If your company uses a class action waiver in your employment agreements and you are located in Alaska, Arizona, California, Guam, Hawaii, Idaho, Montana, Nevada, the Northern Mariana Islands, Oregon, or Washington, you are out of luck. Thanks to a recent decision from the Ninth Circuit Court of Appeals (which has jurisdiction over the aforementioned areas), that waiver is no longer enforceable.
Recently, the Court ruled in Morris v. Ernst & Young, LLP, No. 13-16599, 2016 WL 4433080 (9th Cir. Aug. 22, 2016), that an employment agreement that requires employees to pursue legal claims against their employer in “separate proceedings” and in arbitration violates federal law. In that case, two employees sued Ernst & Young alleging they were misclassified as exempt employees under the Fair Labor Standards Act and were owed overtime pay. The trial court compelled individual arbitration, pursuant to the “separate proceedings” in arbitration demanded by the employment agreement the two employees signed upon hire. The Ninth Circuit reversed.
Employees are guaranteed the right to “engage in . . . concerted activities for the purpose of . . . mutual aid or protection” by the National Labor Relations Act. The Court held that protection for “concerted activities” means that employers cannot require employees to waive their right to pursue legal claims as a class action.The prohibition on class action waivers applies to court as well as arbitration. The agreement before the Court mandated individual arbitration, but the Court noted that waiving court class actions is also prohibited.
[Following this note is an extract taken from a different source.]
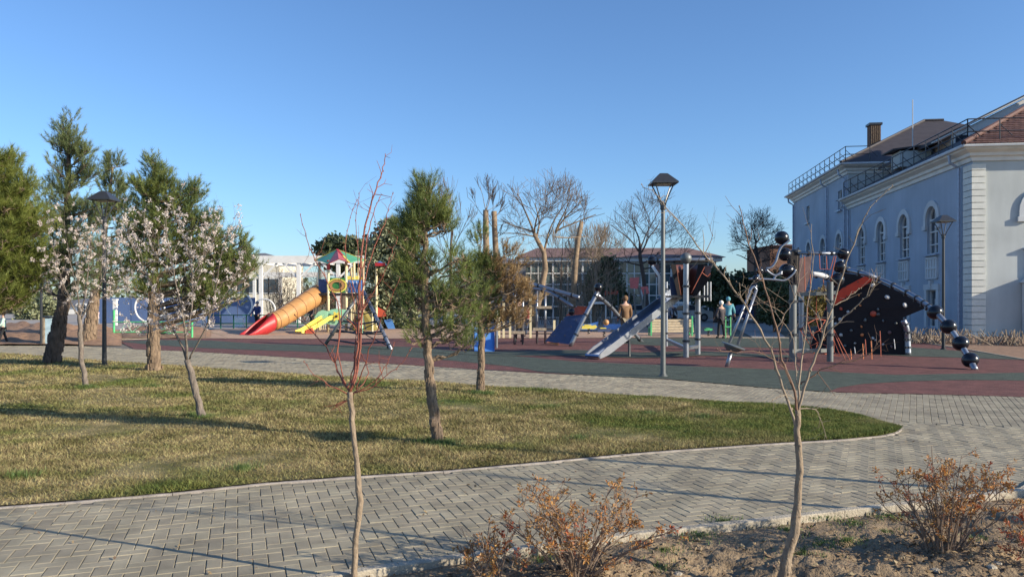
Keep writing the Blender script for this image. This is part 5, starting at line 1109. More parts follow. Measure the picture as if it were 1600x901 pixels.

It declared that the “illegality of the ‘separate proceedings’ term here has nothing to do with arbitration as a forum. . . . The same infirmity would exist if the contract required disputes to be resolved through casting lots, coin toss, duel, trial by ordeal, or any other dispute resolution mechanism . . . . the problem . . . is that the contract term defeats a substantive federal right to pursue concerted work-related legal claims.” Accordingly, all class waivers in employment agreements are unenforceable.
By prohibiting class action waivers in employment agreements, the Ninth Circuit joined the Seventh Circuit in a split among federal courts. The Fifth, Second, and Eighth Circuits approve of class action waivers in employment agreements. Given that split, and the prevalence of class action waivers, this issue is almost certain to reach the Supreme Court. The outcome of that review, however, is as uncertain as the identity of the next Justice, and it may be decided by that Justice’s vote.
So what does this mean for employers stuck in states in the Ninth or Seventh Circuits? For now, it means any class action waivers you have in your employment agreements are no longer enforceable. Here are a few options. You can scrub your agreements of class action waivers but maintain mandatory arbitration, forcing legal claims – individual and class – into arbitration. Before doing so, however, discuss with your legal counsel whether defending a class action is easier in court than in arbitration. If so, you could require that individuals arbitrate their claims, but also mandate that class actions be heard in court. Finally, if you have employees in and beyond the Ninth Circuit, you could consider language that confirms the waiver is enforceable to the extent applicable law allows.